» **Set exercise**: Retype the whole listing verbatim and keep the pictures out of it.

» **Source excerpt**:

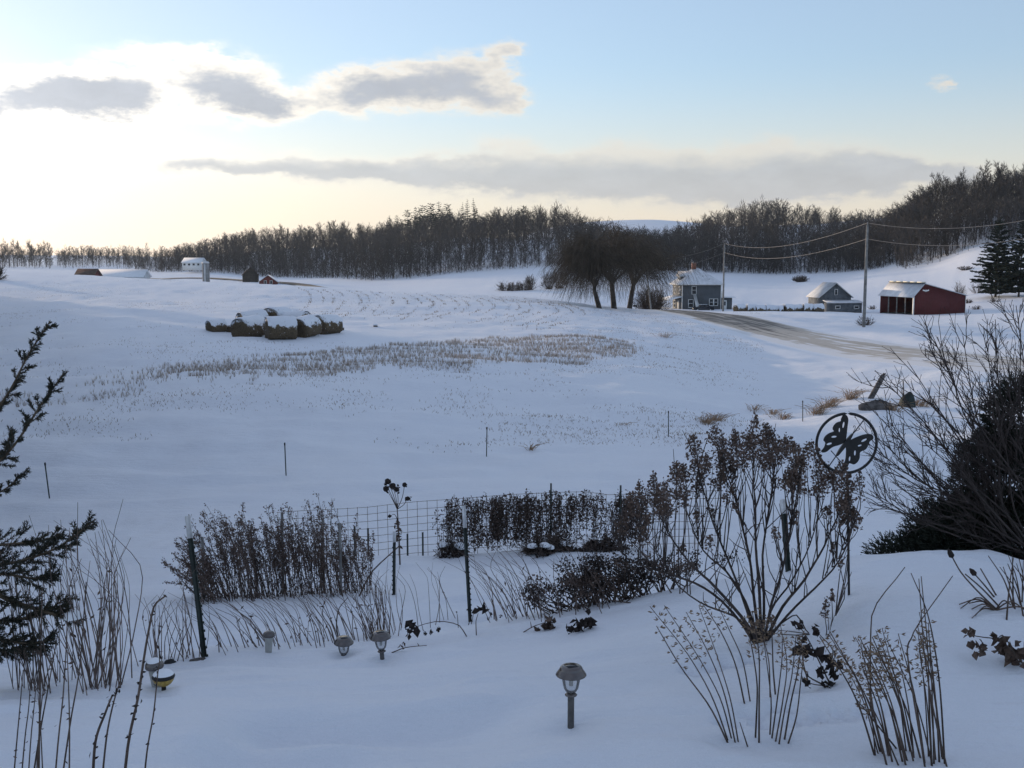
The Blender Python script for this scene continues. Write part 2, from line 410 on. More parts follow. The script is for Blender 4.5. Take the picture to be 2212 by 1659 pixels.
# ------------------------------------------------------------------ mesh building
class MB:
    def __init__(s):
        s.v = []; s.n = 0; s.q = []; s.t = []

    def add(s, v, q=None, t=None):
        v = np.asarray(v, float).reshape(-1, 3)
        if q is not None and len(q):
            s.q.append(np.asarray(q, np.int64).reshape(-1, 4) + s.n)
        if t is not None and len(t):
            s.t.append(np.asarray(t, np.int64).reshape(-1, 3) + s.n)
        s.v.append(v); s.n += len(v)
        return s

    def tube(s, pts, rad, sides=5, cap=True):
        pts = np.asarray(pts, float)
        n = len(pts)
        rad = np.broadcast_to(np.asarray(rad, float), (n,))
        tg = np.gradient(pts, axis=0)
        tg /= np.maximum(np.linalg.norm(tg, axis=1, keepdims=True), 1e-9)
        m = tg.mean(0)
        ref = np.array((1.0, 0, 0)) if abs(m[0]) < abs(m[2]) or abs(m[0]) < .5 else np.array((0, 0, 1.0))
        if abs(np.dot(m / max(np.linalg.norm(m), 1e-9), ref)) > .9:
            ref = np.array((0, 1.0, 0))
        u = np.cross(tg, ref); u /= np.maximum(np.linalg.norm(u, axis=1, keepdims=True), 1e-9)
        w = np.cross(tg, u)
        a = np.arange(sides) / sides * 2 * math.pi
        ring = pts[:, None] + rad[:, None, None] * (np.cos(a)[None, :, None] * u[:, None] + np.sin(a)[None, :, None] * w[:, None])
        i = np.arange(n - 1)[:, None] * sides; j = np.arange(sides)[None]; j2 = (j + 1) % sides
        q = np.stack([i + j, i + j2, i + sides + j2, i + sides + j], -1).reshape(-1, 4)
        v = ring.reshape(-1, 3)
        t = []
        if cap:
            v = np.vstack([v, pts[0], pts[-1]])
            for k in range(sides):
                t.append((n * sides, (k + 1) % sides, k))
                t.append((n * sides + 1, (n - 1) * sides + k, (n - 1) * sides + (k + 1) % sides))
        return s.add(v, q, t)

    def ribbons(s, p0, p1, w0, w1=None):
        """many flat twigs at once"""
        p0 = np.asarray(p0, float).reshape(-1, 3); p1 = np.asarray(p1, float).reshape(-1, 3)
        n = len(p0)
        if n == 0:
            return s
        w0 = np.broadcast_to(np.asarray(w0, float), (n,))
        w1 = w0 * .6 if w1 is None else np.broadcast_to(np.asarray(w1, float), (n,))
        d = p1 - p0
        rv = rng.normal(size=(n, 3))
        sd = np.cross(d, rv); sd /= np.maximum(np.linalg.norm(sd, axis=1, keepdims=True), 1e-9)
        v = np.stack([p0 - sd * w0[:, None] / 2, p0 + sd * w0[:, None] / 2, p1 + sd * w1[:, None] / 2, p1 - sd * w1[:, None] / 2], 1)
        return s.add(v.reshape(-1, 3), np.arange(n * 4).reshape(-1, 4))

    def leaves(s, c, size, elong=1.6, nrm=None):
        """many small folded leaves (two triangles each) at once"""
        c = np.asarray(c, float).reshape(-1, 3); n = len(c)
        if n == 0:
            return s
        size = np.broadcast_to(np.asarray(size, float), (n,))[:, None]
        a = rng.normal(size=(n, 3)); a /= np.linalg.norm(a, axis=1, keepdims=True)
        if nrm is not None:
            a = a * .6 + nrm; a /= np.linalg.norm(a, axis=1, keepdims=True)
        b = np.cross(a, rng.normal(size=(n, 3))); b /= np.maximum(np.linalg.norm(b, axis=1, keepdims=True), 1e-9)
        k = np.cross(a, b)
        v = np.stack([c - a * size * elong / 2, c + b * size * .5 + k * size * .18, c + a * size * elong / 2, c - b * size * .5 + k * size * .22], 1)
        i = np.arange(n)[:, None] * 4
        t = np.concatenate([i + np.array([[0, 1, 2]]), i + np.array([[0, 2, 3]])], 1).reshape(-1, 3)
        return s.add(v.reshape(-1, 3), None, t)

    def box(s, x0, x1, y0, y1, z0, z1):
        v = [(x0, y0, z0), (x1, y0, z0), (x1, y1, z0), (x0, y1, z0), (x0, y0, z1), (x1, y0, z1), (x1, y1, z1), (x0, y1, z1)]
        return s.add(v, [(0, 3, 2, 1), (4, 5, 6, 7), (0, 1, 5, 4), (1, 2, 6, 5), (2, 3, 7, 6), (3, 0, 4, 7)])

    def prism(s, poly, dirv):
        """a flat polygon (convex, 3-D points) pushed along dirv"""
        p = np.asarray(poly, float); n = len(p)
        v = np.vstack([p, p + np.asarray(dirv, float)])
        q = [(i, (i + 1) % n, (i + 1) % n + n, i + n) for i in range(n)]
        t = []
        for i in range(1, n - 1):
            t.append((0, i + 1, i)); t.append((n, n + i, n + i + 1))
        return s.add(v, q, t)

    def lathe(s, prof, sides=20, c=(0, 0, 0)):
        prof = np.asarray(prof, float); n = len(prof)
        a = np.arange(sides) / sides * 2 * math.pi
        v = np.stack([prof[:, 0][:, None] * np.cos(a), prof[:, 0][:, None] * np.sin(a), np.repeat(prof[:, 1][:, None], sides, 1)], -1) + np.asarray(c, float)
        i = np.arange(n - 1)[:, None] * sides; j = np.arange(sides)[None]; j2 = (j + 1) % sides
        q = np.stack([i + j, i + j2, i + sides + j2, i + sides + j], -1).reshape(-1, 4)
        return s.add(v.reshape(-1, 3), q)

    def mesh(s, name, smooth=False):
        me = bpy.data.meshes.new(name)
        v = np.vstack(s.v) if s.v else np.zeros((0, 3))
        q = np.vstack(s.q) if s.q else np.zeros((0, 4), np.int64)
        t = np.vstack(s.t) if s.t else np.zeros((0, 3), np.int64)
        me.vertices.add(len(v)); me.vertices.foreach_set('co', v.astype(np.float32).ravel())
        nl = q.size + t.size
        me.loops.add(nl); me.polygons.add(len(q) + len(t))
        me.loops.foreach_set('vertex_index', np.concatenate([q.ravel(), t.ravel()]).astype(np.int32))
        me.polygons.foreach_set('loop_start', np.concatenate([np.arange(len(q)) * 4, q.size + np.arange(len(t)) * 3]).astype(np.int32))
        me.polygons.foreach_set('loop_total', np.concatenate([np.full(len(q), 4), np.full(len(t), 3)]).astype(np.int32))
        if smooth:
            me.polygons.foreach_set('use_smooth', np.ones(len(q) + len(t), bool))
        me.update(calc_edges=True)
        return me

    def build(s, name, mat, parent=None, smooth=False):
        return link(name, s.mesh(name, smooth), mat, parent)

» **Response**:
The Blender Python script for this scene continues. Write part 2, from line 410 on. More parts follow. The script is for Blender 4.5. Take the picture to be 2212 by 1659 pixels.
# ------------------------------------------------------------------ mesh building
class MB:
    def __init__(s):
        s.v = []; s.n = 0; s.q = []; s.t = []

    def add(s, v, q=None, t=None):
        v = np.asarray(v, float).reshape(-1, 3)
        if q is not None and len(q):
            s.q.append(np.asarray(q, np.int64).reshape(-1, 4) + s.n)
        if t is not None and len(t):
            s.t.append(np.asarray(t, np.int64).reshape(-1, 3) + s.n)
        s.v.append(v); s.n += len(v)
        return s

    def tube(s, pts, rad, sides=5, cap=True):
        pts = np.asarray(pts, float)
        n = len(pts)
        rad = np.broadcast_to(np.asarray(rad, float), (n,))
        tg = np.gradient(pts, axis=0)
        tg /= np.maximum(np.linalg.norm(tg, axis=1, keepdims=True), 1e-9)
        m = tg.mean(0)
        ref = np.array((1.0, 0, 0)) if abs(m[0]) < abs(m[2]) or abs(m[0]) < .5 else np.array((0, 0, 1.0))
        if abs(np.dot(m / max(np.linalg.norm(m), 1e-9), ref)) > .9:
            ref = np.array((0, 1.0, 0))
        u = np.cross(tg, ref); u /= np.maximum(np.linalg.norm(u, axis=1, keepdims=True), 1e-9)
        w = np.cross(tg, u)
        a = np.arange(sides) / sides * 2 * math.pi
        ring = pts[:, None] + rad[:, None, None] * (np.cos(a)[None, :, None] * u[:, None] + np.sin(a)[None, :, None] * w[:, None])
        i = np.arange(n - 1)[:, None] * sides; j = np.arange(sides)[None]; j2 = (j + 1) % sides
        q = np.stack([i + j, i + j2, i + sides + j2, i + sides + j], -1).reshape(-1, 4)
        v = ring.reshape(-1, 3)
        t = []
        if cap:
            v = np.vstack([v, pts[0], pts[-1]])
            for k in range(sides):
                t.append((n * sides, (k + 1) % sides, k))
                t.append((n * sides + 1, (n - 1) * sides + k, (n - 1) * sides + (k + 1) % sides))
        return s.add(v, q, t)

    def ribbons(s, p0, p1, w0, w1=None):
        """many flat twigs at once"""
        p0 = np.asarray(p0, float).reshape(-1, 3); p1 = np.asarray(p1, float).reshape(-1, 3)
        n = len(p0)
        if n == 0:
            return s
        w0 = np.broadcast_to(np.asarray(w0, float), (n,))
        w1 = w0 * .6 if w1 is None else np.broadcast_to(np.asarray(w1, float), (n,))
        d = p1 - p0
        rv = rng.normal(size=(n, 3))
        sd = np.cross(d, rv); sd /= np.maximum(np.linalg.norm(sd, axis=1, keepdims=True), 1e-9)
        v = np.stack([p0 - sd * w0[:, None] / 2, p0 + sd * w0[:, None] / 2, p1 + sd * w1[:, None] / 2, p1 - sd * w1[:, None] / 2], 1)
        return s.add(v.reshape(-1, 3), np.arange(n * 4).reshape(-1, 4))

    def leaves(s, c, size, elong=1.6, nrm=None):
        """many small folded leaves (two triangles each) at once"""
        c = np.asarray(c, float).reshape(-1, 3); n = len(c)
        if n == 0:
            return s
        size = np.broadcast_to(np.asarray(size, float), (n,))[:, None]
        a = rng.normal(size=(n, 3)); a /= np.linalg.norm(a, axis=1, keepdims=True)
        if nrm is not None:
            a = a * .6 + nrm; a /= np.linalg.norm(a, axis=1, keepdims=True)
        b = np.cross(a, rng.normal(size=(n, 3))); b /= np.maximum(np.linalg.norm(b, axis=1, keepdims=True), 1e-9)
        k = np.cross(a, b)
        v = np.stack([c - a * size * elong / 2, c + b * size * .5 + k * size * .18, c + a * size * elong / 2, c - b * size * .5 + k * size * .22], 1)
        i = np.arange(n)[:, None] * 4
        t = np.concatenate([i + np.array([[0, 1, 2]]), i + np.array([[0, 2, 3]])], 1).reshape(-1, 3)
        return s.add(v.reshape(-1, 3), None, t)

    def box(s, x0, x1, y0, y1, z0, z1):
        v = [(x0, y0, z0), (x1, y0, z0), (x1, y1, z0), (x0, y1, z0), (x0, y0, z1), (x1, y0, z1), (x1, y1, z1), (x0, y1, z1)]
        return s.add(v, [(0, 3, 2, 1), (4, 5, 6, 7), (0, 1, 5, 4), (1, 2, 6, 5), (2, 3, 7, 6), (3, 0, 4, 7)])

    def prism(s, poly, dirv):
        """a flat polygon (convex, 3-D points) pushed along dirv"""
        p = np.asarray(poly, float); n = len(p)
        v = np.vstack([p, p + np.asarray(dirv, float)])
        q = [(i, (i + 1) % n, (i + 1) % n + n, i + n) for i in range(n)]
        t = []
        for i in range(1, n - 1):
            t.append((0, i + 1, i)); t.append((n, n + i, n + i + 1))
        return s.add(v, q, t)

    def lathe(s, prof, sides=20, c=(0, 0, 0)):
        prof = np.asarray(prof, float); n = len(prof)
        a = np.arange(sides) / sides * 2 * math.pi
        v = np.stack([prof[:, 0][:, None] * np.cos(a), prof[:, 0][:, None] * np.sin(a), np.repeat(prof[:, 1][:, None], sides, 1)], -1) + np.asarray(c, float)
        i = np.arange(n - 1)[:, None] * sides; j = np.arange(sides)[None]; j2 = (j + 1) % sides
        q = np.stack([i + j, i + j2, i + sides + j2, i + sides + j], -1).reshape(-1, 4)
        return s.add(v.reshape(-1, 3), q)

    def mesh(s, name, smooth=False):
        me = bpy.data.meshes.new(name)
        v = np.vstack(s.v) if s.v else np.zeros((0, 3))
        q = np.vstack(s.q) if s.q else np.zeros((0, 4), np.int64)
        t = np.vstack(s.t) if s.t else np.zeros((0, 3), np.int64)
        me.vertices.add(len(v)); me.vertices.foreach_set('co', v.astype(np.float32).ravel())
        nl = q.size + t.size
        me.loops.add(nl); me.polygons.add(len(q) + len(t))
        me.loops.foreach_set('vertex_index', np.concatenate([q.ravel(), t.ravel()]).astype(np.int32))
        me.polygons.foreach_set('loop_start', np.concatenate([np.arange(len(q)) * 4, q.size + np.arange(len(t)) * 3]).astype(np.int32))
        me.polygons.foreach_set('loop_total', np.concatenate([np.full(len(q), 4), np.full(len(t), 3)]).astype(np.int32))
        if smooth:
            me.polygons.foreach_set('use_smooth', np.ones(len(q) + len(t), bool))
        me.update(calc_edges=True)
        return me

    def build(s, name, mat, parent=None, smooth=False):
        return link(name, s.mesh(name, smooth), mat, parent)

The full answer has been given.